What Flash have successfully done with all their ads over the years is avoid the issue of the work involved. Yes Flash will clean up the impossible but not without some hard work from you. Wrap it all up with a singing dog and a fun tune and you forget such trivialities. Dave looks like he’s having a great time cleaning the kitchen.The ads work too because the dog is so brilliantly synced so it appears to be genuinly singing.

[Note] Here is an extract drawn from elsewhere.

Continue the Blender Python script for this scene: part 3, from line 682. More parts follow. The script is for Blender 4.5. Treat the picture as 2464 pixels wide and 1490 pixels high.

I remember Flash cleaner ads from way back in the mid- 1970s when veteran Scottish actress Mollie Weir used to advertise that they “cleaned baths without scratching”. The singing white dog has been around for a couple of years now; in the previous ad it was puzzled was to where all the dirt had gone. It was recruited to bolster the brand’s reputation for more recent generations. After it’s 2016 launch it was claimed it boosted recognition of the brand to 74% while the ad had over two and a half million views on YouTube. There was even a trending Twitter topic #Flashdog. Not everyone took to the mucky mutt however. In The Guardian  it was described as “a Frankensteins’s pet for our times” while one website called it “a crime against music”.  Others are more content to speculate on the breed of dog- a labradoodle – or who the actor who plays Dave is – Ben Heathcote. Nobody seems to know who the singer is though. Unless the dog really is singing the song itself?